As for the structural changes, I'm not wholly on top of all of them as yet. I haven't encountered any of the new pets, for example, just the good old dachsund, who I made it a priority to invite into my home. (No sign of my old Twitch drop dog or any of my other Twitch rewards, though. I asume those didn't make it through to the New Nightingale.)

As for the crafting revamp, rather baldly re-badged as "Progression", it seems like a sideways move at best but maybe it'll grow on me. It is certainly a lot tidier and better-presented but also quite a bit less evocative. The original may have been chaotic but it also felt aspirational. This new one looks a bit too much like a work schedule for my tastes.

An example from the new crafting Progression tree.

I think they must also have done away with the system whereby you had to visit all kinds of NPCs scattered throughout the realms to buy most of the blueprints. Now it looks like all of that happens in the UI which, once again, is a lot tidier and more convenient but also considerably less interesting.

The one new addition I was really keen to try out doesn't appear to be available at this early stage of the game at all.

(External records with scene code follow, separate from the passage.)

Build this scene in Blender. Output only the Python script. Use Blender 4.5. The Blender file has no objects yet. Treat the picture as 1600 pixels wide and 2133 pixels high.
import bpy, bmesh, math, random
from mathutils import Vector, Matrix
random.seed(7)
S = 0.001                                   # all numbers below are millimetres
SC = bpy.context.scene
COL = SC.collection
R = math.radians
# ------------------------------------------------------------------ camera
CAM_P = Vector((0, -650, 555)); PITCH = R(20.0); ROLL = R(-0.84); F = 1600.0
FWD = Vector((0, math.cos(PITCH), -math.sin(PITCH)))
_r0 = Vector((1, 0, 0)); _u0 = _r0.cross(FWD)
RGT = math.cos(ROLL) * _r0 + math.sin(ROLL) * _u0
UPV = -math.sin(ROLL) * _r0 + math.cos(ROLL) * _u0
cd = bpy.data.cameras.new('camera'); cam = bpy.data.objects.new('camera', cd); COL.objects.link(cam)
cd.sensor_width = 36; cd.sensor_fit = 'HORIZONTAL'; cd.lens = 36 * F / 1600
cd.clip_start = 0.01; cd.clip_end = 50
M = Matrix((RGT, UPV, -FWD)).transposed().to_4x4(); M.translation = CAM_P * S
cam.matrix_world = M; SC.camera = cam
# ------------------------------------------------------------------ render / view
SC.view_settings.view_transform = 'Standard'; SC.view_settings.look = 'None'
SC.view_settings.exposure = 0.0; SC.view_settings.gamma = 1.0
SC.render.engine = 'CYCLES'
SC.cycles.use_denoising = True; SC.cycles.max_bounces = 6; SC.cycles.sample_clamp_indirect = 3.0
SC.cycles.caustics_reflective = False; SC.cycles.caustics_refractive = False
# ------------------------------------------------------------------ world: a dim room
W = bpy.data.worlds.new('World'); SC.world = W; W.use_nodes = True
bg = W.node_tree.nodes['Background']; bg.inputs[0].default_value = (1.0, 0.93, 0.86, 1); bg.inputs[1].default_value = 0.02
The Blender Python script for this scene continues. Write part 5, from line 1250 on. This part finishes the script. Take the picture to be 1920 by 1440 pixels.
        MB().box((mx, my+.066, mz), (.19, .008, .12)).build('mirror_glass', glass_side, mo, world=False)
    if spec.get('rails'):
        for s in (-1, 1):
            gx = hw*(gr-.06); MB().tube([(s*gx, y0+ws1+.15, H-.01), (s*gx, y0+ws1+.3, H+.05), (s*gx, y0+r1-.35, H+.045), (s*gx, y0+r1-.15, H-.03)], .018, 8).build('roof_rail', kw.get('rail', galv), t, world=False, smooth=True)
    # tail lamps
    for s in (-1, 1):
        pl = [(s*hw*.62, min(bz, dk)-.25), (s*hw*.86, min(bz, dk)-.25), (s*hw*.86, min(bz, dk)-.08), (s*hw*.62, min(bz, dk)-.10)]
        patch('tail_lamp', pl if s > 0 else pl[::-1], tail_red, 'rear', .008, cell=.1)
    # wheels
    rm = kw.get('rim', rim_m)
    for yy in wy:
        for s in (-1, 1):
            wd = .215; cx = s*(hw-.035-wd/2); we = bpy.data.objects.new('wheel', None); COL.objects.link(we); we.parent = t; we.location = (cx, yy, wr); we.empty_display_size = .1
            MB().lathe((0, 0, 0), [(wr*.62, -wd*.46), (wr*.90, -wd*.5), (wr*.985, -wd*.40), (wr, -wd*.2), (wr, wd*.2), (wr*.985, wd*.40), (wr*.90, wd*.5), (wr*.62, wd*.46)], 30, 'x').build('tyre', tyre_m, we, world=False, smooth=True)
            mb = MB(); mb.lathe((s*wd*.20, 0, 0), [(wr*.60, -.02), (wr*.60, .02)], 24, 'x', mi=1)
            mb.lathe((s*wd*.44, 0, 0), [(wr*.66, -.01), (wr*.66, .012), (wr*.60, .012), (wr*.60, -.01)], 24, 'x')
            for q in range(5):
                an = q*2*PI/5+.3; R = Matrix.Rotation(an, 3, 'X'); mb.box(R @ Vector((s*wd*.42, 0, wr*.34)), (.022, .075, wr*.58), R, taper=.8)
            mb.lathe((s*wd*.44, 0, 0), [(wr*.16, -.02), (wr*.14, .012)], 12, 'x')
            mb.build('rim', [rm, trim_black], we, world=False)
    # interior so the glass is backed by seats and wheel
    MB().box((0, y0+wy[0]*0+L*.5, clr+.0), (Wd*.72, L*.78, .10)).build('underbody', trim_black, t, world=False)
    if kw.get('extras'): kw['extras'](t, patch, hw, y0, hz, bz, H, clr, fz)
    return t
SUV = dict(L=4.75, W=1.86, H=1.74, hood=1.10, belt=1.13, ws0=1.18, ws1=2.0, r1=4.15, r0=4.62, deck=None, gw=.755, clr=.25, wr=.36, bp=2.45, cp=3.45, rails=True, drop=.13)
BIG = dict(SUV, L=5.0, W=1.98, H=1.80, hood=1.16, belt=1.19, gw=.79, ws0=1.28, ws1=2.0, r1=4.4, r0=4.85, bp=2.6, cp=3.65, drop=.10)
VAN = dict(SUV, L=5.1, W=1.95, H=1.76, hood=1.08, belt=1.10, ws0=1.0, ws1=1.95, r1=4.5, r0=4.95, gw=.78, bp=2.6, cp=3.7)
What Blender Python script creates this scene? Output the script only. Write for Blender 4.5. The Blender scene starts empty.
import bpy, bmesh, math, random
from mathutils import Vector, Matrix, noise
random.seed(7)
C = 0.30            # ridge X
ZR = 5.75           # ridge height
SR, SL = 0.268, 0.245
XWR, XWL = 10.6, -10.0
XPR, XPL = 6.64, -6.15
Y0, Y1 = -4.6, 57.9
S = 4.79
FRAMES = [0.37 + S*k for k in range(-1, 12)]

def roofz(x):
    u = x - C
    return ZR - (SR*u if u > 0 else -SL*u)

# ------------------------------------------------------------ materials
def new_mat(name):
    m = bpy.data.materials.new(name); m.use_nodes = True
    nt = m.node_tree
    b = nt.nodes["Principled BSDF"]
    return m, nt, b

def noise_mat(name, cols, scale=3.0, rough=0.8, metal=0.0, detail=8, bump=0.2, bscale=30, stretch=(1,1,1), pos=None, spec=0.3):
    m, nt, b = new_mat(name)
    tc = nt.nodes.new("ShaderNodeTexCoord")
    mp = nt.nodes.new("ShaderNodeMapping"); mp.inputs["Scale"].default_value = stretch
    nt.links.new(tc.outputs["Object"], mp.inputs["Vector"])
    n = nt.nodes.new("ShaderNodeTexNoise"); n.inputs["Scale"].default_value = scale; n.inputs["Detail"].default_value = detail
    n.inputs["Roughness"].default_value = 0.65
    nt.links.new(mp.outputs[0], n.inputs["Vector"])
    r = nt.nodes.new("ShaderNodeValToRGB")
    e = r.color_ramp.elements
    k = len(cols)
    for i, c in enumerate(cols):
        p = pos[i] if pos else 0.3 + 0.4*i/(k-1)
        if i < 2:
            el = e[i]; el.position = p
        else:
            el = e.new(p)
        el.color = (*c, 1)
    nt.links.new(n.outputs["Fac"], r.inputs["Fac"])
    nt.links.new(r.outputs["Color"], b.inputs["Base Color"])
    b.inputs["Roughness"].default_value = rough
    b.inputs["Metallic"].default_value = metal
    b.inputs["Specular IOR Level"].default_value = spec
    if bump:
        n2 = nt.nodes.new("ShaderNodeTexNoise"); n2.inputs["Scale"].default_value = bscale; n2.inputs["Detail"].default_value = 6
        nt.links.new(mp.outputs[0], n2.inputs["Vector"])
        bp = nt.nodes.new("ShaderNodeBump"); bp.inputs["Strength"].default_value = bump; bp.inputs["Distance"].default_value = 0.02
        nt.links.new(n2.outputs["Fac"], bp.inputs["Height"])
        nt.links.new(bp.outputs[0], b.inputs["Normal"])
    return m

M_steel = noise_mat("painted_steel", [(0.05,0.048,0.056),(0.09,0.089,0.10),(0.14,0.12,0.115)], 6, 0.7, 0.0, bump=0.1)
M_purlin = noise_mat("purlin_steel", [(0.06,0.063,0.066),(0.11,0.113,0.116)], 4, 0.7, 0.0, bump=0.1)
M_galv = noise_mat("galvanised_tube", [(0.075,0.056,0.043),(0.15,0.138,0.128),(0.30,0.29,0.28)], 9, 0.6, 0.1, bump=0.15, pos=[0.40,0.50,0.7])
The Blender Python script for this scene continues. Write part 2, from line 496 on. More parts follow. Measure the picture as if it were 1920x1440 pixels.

I couldn't find the "Glamour Station", the new device that lets you swap the stats of one piece of gear onto the look of another (So you don't have to go around looking like one of those scarecrows even Wurzel Gummidge wouldn't be seen with.) anywhere in the Progression tree at all. [Edit: I found it! It's in the Structures tab, Tier Two. It requires a whole bunch of stuff I won't be able to get for quite a while but it's a worthwhile goal to aim for.]

There seems to be very little information available as yet but from the little I was able to glean I have the impression it relies on tokens dropped by mobs, which seems like an unecessary complication. Changing your appearance seems like something that really ought to be a UI option.

Anyway, there's no need to speculate further on things I haven't had the chance to try out for myself yet. I already know I'm going to be carrying on with the game. It feels both familiar and fresh, which is a nice combination. I wasn't expecting to be playing Nightingale again but it looks like that's what's going to happen.

If I do, you can expect to read about it here. You can take that as either a threat or a promise. Up to you!